Colette was born 28 January 1873, and died 3 August 1954.
Quotes
- The woman who thinks she is intelligent demands equal rights with men. A woman who is intelligent does not.
- Writing only leads to more writing.
- Books, books, books. It was not that I read so much. I read and re-read the same ones. But all of them were necessary to me. Their presence, their smell, the letters of their titles, and the texture of their leather bindings.
- To a poet, silence is an acceptable response, even a flattering one.
- A happy childhood is poor preparation for human contacts.
- It’s so curious: one can resist tears and ‘behave’ very well in the hardest hours of grief.

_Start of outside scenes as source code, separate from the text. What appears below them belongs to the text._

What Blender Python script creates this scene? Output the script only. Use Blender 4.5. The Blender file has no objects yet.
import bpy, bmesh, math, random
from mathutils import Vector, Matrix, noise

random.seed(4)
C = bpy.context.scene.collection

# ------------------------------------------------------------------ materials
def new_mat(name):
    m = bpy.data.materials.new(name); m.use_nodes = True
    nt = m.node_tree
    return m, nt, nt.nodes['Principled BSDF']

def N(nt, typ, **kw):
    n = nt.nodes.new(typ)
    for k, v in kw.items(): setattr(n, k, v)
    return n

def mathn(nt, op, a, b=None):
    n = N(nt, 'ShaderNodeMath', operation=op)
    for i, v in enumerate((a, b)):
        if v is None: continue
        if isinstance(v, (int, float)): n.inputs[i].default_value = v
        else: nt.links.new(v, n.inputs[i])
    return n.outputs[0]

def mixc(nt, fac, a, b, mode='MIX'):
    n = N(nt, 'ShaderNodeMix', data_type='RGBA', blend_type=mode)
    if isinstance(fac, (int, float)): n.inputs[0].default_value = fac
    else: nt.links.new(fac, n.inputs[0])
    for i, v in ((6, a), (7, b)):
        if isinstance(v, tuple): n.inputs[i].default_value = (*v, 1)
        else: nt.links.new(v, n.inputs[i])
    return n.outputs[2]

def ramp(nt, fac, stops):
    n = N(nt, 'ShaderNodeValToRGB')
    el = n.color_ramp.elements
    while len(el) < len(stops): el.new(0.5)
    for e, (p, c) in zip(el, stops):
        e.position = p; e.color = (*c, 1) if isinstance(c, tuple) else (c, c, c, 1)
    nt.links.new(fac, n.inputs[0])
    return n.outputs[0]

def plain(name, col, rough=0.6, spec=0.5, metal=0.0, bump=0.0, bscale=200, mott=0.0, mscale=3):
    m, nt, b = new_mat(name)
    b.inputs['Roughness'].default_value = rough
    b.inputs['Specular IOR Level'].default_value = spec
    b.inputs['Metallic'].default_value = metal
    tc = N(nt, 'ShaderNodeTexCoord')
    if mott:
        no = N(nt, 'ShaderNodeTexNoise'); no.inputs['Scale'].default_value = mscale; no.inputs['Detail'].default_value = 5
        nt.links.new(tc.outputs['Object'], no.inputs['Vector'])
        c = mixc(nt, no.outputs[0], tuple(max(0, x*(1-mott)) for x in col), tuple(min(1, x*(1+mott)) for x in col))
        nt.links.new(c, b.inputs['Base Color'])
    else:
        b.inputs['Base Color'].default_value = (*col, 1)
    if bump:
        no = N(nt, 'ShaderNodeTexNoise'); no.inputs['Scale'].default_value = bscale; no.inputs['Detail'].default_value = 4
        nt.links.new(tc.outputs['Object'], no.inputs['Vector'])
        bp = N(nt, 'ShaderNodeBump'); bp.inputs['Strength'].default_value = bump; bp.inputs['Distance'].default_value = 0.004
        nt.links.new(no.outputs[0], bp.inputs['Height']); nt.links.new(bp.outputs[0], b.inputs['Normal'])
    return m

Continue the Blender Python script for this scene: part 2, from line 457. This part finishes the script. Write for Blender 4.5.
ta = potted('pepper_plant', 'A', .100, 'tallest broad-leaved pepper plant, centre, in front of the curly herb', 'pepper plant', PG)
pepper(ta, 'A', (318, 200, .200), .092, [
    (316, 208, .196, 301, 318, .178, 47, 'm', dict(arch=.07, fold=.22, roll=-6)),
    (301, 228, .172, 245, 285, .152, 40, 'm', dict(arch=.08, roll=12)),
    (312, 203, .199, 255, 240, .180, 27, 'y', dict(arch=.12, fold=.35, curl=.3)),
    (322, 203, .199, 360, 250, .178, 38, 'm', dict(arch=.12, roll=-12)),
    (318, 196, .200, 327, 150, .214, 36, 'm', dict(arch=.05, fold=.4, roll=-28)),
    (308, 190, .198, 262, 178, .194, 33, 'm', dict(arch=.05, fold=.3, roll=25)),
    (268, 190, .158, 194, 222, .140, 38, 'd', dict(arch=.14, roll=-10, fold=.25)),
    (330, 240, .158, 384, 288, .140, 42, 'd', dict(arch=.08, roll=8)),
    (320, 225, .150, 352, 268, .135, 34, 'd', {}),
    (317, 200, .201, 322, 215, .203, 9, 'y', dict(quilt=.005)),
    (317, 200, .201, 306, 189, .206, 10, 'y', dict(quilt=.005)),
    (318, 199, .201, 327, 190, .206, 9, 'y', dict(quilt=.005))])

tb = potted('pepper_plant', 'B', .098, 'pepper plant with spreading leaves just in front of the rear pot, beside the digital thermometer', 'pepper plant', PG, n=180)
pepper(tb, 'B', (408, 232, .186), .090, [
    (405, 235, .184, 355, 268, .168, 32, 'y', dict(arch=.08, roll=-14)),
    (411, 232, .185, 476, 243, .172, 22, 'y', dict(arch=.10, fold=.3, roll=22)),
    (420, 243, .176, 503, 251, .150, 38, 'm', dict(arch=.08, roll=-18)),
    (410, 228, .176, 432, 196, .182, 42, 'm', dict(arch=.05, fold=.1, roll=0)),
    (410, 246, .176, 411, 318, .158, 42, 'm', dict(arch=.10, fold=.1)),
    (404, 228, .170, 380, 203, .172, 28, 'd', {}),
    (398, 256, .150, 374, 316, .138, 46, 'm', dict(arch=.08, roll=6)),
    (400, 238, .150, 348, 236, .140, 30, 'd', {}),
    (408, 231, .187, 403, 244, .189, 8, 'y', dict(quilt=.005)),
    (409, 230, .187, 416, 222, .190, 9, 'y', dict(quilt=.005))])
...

But then someone makes you a friendly sign behind a window, or one notices that a flower that was in bud only yesterday has suddenly blossomed, or a letter slips from a drawer… and everything collapses.
- Sit down and put down everything that comes into your head and then you’re a writer. But an author is one who can judge his own stuff’s worth, without pity, and destroy most of it.
- Look for a long time at what pleases you, and a longer time at what pains you.
- The writer who loses his self-doubt, who gives way as he grows old to a sudden euphoria, to prolixity, should stop writing immediately: the time has come for him to lay aside his pen.
- Hope costs nothing.
- As for an authentic villain, the real thing, the absolute, the artist, one rarely meets him even once in a lifetime. The ordinary bad hat is always in part a decent fellow.
- Time spent with a cat is never wasted.
Colette was the pen name of the French novelist Sidonie-Gabrielle Colette. She is best known for her novel Gigi, which provided the plot for the film and musical of the same name. She wrote the influential Claudine books. The novel Cheri is often cited as her masterpiece.